Jesus makes good choices

Our third reading today from the Gospel of Matthew has Jesus making the right choices.

Like every ancient hero inside the Bible or outside the Bible, Jesus had to overcome a series of tests before he could begin his task.

Then Jesus was led up by the Spirit into the wilderness to be tempted by the devil. He fasted for forty days and forty nights, and afterwards he was famished. The tempter came and said to him, ‘If you are the Son of God, command these stones to become loaves of bread.’ But he answered, ‘It is written, “One does not live by bread alone, but by every word that comes from the mouth of God.”’
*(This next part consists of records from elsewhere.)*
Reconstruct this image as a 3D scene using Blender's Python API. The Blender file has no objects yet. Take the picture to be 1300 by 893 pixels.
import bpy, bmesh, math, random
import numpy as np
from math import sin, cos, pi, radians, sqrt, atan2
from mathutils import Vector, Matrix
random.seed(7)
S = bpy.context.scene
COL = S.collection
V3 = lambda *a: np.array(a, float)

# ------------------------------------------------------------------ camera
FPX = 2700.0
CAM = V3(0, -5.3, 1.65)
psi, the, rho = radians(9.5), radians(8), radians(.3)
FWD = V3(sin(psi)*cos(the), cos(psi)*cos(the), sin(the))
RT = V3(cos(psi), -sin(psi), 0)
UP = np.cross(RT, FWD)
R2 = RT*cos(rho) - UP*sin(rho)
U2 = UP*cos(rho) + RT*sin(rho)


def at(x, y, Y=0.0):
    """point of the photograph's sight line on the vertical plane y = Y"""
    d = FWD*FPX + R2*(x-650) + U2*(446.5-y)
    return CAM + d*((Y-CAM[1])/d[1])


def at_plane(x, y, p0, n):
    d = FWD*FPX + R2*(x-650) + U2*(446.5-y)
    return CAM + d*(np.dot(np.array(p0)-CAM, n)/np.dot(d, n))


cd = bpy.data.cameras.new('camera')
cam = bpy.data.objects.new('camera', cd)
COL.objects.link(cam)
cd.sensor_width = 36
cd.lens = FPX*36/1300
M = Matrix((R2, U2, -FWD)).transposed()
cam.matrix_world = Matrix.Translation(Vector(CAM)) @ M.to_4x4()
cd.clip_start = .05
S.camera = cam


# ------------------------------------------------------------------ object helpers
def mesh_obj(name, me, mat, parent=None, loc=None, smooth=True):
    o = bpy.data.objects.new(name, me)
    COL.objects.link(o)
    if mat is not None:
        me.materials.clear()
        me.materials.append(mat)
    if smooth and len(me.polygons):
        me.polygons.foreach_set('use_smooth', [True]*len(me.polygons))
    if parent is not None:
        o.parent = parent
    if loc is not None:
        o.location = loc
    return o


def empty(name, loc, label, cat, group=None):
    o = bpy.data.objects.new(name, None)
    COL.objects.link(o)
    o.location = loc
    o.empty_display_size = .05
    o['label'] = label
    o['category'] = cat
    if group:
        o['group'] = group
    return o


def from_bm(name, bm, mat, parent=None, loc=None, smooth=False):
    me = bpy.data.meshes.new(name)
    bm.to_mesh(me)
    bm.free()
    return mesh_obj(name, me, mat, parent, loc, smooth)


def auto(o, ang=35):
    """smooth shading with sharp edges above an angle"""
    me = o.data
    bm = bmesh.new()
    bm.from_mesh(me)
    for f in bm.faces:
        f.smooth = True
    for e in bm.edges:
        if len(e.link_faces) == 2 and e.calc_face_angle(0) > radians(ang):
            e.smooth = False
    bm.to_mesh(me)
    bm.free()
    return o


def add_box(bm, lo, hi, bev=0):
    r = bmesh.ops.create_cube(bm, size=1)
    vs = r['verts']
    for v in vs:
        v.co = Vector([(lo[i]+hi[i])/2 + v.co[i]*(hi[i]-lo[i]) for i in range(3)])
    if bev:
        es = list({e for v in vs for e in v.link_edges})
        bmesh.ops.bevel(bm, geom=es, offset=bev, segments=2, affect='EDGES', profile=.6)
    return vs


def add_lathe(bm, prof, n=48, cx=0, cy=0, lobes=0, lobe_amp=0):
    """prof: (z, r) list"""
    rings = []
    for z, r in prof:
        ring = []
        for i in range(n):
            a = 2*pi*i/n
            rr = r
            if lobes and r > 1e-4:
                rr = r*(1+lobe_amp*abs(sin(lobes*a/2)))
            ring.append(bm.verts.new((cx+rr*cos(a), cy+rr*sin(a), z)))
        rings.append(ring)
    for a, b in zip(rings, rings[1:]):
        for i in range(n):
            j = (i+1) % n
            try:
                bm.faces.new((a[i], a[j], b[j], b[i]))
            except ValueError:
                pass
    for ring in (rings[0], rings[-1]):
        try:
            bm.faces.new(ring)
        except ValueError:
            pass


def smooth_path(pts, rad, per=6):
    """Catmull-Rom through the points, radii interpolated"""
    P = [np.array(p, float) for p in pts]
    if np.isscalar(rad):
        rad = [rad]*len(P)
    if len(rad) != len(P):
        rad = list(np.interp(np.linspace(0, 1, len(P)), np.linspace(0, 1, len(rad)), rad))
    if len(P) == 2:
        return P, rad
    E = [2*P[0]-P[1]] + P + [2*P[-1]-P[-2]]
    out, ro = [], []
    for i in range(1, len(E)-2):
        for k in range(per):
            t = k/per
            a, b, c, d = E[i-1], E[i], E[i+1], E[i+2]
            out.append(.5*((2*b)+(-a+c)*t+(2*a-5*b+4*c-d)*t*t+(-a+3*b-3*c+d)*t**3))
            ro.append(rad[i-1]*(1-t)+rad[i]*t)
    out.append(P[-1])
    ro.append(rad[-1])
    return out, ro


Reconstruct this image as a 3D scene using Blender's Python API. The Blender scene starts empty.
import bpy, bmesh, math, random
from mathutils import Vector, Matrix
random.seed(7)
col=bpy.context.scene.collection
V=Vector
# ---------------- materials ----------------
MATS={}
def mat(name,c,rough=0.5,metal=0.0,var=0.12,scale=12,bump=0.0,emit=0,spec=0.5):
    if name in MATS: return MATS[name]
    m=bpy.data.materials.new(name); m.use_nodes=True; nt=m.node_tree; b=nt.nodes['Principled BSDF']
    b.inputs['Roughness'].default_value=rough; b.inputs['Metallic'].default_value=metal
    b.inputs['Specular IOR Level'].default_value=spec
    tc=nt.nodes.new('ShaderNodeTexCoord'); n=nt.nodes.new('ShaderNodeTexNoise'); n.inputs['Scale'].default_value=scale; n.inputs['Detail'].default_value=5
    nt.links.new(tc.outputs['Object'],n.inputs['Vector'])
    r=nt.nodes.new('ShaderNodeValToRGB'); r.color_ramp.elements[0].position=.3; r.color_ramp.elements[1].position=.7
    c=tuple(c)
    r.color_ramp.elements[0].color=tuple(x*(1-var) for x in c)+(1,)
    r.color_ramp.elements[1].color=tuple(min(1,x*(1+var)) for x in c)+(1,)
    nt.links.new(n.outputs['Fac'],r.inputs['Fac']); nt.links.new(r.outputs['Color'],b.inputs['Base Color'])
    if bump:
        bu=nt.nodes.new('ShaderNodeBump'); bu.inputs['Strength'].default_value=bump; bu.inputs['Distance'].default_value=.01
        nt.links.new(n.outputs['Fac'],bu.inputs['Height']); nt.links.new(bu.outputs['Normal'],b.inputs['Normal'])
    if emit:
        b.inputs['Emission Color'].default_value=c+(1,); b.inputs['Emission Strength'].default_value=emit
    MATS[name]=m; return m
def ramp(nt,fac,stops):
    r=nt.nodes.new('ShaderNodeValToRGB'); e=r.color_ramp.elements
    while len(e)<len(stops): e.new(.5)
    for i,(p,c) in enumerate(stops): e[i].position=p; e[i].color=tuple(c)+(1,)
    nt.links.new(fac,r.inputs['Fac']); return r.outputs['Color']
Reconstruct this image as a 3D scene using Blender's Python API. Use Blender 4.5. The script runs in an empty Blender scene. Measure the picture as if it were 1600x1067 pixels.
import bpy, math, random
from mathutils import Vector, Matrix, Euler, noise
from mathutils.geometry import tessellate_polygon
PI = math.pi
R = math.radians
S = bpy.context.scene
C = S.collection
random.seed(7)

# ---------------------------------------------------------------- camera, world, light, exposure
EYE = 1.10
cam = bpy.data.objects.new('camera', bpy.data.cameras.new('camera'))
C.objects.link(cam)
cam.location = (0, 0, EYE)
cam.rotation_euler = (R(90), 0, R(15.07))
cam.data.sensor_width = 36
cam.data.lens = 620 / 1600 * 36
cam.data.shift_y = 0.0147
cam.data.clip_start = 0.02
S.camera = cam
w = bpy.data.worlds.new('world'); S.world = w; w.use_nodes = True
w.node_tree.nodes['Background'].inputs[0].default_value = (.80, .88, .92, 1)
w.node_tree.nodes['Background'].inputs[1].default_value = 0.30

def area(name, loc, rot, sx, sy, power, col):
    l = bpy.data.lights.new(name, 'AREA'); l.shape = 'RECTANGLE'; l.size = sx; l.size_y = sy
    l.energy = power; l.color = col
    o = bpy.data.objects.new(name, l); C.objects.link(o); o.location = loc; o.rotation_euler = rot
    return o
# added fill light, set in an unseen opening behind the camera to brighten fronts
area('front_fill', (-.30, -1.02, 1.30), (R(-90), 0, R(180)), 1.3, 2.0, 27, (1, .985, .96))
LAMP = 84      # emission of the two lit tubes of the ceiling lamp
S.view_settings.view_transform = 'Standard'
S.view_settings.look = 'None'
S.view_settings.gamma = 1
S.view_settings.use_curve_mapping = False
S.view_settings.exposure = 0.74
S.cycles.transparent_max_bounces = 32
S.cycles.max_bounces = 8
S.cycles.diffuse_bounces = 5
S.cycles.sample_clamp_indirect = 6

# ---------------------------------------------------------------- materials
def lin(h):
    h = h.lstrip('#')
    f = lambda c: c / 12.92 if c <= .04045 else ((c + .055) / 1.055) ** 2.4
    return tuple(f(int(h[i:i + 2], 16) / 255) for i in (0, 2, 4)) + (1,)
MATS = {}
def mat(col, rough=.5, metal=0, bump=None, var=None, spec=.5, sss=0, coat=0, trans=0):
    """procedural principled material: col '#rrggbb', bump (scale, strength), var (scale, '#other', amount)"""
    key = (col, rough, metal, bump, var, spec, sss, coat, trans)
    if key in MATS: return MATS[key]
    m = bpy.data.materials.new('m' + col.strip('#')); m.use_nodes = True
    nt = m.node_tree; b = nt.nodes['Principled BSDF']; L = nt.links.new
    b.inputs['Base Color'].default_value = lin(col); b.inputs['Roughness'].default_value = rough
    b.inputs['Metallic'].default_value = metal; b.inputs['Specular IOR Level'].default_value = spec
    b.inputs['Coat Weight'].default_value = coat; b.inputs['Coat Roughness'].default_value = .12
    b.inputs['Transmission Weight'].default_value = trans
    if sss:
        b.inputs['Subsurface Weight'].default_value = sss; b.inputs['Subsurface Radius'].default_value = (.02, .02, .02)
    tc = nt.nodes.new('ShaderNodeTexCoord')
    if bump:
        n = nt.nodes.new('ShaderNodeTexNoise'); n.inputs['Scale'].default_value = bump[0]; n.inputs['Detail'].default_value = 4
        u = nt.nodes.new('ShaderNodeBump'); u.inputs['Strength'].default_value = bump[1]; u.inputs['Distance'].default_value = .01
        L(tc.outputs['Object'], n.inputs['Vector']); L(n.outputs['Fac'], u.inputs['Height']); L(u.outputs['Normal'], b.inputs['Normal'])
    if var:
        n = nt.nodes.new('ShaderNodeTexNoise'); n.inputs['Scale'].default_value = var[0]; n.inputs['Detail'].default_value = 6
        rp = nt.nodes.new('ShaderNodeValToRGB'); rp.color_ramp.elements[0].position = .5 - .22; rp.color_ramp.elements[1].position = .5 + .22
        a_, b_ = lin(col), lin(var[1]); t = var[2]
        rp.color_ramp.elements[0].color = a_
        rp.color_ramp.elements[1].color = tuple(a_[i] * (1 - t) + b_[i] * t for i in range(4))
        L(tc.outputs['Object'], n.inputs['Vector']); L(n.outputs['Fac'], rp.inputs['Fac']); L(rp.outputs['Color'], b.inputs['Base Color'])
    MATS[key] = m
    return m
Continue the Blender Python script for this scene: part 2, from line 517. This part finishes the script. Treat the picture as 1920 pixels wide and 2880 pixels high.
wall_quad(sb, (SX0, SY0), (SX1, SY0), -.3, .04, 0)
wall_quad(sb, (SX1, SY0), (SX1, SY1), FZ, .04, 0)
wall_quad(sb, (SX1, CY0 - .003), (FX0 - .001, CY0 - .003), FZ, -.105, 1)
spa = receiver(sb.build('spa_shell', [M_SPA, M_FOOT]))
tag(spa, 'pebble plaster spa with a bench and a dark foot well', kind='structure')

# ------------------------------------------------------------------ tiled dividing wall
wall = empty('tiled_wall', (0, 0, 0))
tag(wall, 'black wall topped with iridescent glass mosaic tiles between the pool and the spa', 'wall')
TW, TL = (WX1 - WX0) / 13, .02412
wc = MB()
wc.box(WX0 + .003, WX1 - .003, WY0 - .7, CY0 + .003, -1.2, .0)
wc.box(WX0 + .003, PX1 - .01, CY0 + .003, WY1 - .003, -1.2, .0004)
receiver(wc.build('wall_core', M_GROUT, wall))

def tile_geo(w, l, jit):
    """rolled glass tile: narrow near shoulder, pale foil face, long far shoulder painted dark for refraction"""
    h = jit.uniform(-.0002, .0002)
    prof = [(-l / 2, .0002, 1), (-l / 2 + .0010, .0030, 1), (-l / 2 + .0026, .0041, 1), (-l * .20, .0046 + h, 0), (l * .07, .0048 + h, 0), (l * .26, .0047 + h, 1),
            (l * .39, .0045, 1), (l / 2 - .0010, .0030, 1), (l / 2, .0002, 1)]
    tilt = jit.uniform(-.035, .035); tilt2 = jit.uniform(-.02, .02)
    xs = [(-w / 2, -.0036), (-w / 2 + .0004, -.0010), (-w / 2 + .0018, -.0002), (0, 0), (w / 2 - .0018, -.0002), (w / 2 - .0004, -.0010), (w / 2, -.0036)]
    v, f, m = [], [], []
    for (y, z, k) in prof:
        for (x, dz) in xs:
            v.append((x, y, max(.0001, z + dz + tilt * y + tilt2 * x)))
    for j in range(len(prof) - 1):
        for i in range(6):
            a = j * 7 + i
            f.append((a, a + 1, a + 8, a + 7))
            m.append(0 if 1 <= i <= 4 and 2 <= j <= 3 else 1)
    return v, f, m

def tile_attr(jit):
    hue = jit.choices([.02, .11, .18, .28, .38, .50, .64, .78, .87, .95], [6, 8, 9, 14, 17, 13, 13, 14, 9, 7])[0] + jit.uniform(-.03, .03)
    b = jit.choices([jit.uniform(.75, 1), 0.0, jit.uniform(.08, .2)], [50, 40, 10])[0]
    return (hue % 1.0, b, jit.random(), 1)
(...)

Then the devil took him to the holy city and placed him on the pinnacle of the temple, saying to him, ‘If you are the Son of God, throw yourself down; for it is written, “He will command his angels concerning you”, and “On their hands they will bear you up, so that you will not dash your foot against a stone.”’  Jesus said to him, ‘Again it is written, “Do not put the Lord your God to the test.”

Again, the devil took him to a very high mountain and showed him all the kingdoms of the world and their splendour; and he said to him, ‘All these I will give you, if you will fall down and worship me.’ Jesus said to him, ‘Away with you, Satan! for it is written, “Worship the Lord your God, and serve only him.”’

Then the devil left him, and suddenly angels came and waited on him. (Matthew 4:1–11)

Again, this is myth not history. It is how people saw reality. And there is truth in the story even if there is very little history.

Like Adam and like Jesus we get to make choices.

Making choices is a sacred human attribute.

Sometimes we make bad choices, and those bad choices may cause hardship for other people, even those who we love.

But sometimes we make good choices, even brave and holy choices. Those good choices will also have consequences for other people; those close to us and even people we may not know directly.

We need to make more good choices and fewer of the bad choices.

The choice is ours.

The consequences will not be just for us.

And this first Sunday in Lent is a good time to ask God to help us make more good choices and to fix the consequences of any bad choices we have made in the past.

Maybe that is our prayer today as we come to the Table of Jesus?